Is Gawker's Rob Ford 'Crackstarter' Crowdfunding's Jump-The-Shark Moment?

posted May 29, 2013, 12:15 PM by amanzo@seowebpower.com   [ updated Jun 7, 2013, 10:43 AM ]

Mayor Rob Ford on January 1, 2011, wearing the...

Photo credit: Wikipedia

Never an outlet to shy away from controversy or a juicy political scandal, Gawker may have finally outdone itself. The devious minds at Nick Denton’s flagship site have started a crowdfunding campaign to purchase a cellphone video of what they claim is the mayor of Toronto, Canada smoking crack cocaine. You thought Zach Braff’s Kickstarterwas a reason to take umbrage? Well, you haven’t seen theCrackstarter.

The story started on Thursday night, when Gawker posted a piece by John Cook detailing how the site came to be offered a video of what was claimed to be Toronto mayor Rob Ford smoking crack.
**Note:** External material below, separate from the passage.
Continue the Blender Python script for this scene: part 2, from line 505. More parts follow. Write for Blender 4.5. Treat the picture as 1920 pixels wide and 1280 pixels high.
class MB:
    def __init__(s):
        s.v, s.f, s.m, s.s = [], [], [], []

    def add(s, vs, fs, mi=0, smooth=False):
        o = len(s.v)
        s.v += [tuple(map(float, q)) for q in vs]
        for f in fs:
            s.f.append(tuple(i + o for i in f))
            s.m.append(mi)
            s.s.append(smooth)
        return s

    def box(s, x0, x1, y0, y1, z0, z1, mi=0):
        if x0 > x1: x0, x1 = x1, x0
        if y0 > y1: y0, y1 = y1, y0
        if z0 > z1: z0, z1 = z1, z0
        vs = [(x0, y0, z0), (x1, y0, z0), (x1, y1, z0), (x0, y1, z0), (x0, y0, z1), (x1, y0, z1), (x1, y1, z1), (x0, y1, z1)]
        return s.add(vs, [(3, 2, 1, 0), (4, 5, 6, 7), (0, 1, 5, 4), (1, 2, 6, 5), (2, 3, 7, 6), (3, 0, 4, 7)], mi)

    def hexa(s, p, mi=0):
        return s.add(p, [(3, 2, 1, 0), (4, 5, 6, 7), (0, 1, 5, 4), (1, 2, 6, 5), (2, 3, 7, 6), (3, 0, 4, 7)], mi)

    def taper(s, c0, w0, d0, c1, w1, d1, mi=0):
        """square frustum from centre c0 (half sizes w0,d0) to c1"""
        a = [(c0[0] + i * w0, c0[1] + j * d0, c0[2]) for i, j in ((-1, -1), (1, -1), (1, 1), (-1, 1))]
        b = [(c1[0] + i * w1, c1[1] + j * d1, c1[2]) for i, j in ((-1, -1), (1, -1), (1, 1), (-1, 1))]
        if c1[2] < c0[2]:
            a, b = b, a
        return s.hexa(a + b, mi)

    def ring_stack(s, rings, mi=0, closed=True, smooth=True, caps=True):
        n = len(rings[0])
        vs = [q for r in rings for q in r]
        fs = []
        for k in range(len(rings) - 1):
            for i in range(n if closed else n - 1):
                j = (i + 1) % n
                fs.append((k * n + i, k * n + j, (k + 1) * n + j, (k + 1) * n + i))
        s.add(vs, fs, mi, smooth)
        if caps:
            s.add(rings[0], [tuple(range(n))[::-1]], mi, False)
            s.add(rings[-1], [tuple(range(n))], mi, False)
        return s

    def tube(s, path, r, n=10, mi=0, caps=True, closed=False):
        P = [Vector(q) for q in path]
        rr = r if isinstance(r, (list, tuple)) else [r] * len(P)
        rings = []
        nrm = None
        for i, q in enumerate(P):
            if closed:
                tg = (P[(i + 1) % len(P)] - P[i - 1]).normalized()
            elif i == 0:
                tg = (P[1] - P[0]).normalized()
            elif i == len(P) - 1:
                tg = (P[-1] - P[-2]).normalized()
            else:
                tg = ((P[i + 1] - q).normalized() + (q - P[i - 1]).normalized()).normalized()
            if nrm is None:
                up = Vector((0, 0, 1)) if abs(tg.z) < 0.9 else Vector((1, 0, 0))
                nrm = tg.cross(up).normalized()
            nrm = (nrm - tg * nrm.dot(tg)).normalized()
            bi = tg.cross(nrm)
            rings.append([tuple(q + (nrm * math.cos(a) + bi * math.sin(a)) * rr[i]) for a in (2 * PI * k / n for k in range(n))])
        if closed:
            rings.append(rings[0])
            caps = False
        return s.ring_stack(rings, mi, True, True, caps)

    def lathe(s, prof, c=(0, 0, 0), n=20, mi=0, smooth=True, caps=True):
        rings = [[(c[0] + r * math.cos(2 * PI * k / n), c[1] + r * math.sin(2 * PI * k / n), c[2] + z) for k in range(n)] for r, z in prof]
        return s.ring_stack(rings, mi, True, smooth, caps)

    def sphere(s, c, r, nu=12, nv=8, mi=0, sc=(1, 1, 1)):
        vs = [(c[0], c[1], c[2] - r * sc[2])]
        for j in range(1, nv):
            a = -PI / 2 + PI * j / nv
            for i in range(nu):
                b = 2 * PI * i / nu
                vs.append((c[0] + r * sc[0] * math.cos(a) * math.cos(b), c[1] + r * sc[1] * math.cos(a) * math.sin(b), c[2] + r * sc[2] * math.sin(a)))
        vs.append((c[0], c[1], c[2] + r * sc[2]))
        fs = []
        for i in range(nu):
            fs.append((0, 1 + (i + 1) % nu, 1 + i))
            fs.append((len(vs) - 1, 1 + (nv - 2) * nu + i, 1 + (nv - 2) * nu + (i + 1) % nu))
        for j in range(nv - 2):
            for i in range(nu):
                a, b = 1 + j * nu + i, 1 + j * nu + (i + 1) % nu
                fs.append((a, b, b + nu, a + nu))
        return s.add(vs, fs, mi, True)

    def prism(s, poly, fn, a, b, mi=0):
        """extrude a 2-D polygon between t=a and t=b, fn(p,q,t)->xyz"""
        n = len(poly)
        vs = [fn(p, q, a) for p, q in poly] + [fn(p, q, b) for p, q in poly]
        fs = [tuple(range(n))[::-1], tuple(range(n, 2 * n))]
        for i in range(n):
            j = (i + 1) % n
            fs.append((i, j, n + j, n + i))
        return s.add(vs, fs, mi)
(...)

Cook journeyed to TO, met with some shady characters and saw the video footage with his own eyes. The video’s owners – Somali drug dealers - had already shopped it to Canadian media outlets, but had deemed one’s offer of $40K to be too low. No, they wanted six figures for what could be the nail in the coffin of Ford’s strange and embattled political career. So, what does any enterprising news outlet do in the year 2013? They start a crowdfunding campaign to ask site readers to donate the $200K it would take to pay the ransom on the video and vow to post it on their site once they presumably hand over a bag of unmarked loonies and toonies to the men who claim to supply the most powerful mayor in Canada with drugs (Update: the campaign was fully funded as of May 27, 2013).

The Crackstarter makes smart business sense for Gawker. They outsource the risk to their readers in the event that perhaps would-be drug kingpins are not the type to keep their word and they reap the rewards of traffic and page views should the deal go through. And they show up mainstream news outlets by delivering a master class in the new model of iterative journalism – publish now, flesh out or course correct later. The Boston Marathon bombings coverage showed us the flaws in this approach, but the public demand for up-to-the-millisecond information means it isn’t going away anytime soon.

But what’s perhaps most interesting about Gawker’s campaign is how it gleefully takes the idea of crowdfunding to its perverse end. I’ve speculated in the past about the untenability of this model as organizations and entities with already deep pockets hit up the internet proletariat for big bucks and squeeze out the little guy starving artists  – and that was even before Rob Thomas went panhandling on behalf of Warner Bros. and raised over $5.7M for a Veronica Mars movie. People will pledge their cash for a lot of silly stuff, but a major digital media outlet creating a crowdfunding campaign that aims to raise money to purchase a cellphone video of a Canadian mayor smoking crack and to pay that money to members of Toronto’s drug trade so that they can skip town and start new lives elsewhere might truly be a jump-the-shark moment. Expect Lindsay Lohan to start a campaign to cover her latest rehab costs any day now.

As for Rob Ford? Well, he’s employing a tight-lipped Shaggy defense and it’s going to cost us all at least $200K and a whole lot of squeamishness to possibly refute his protestations of innocence.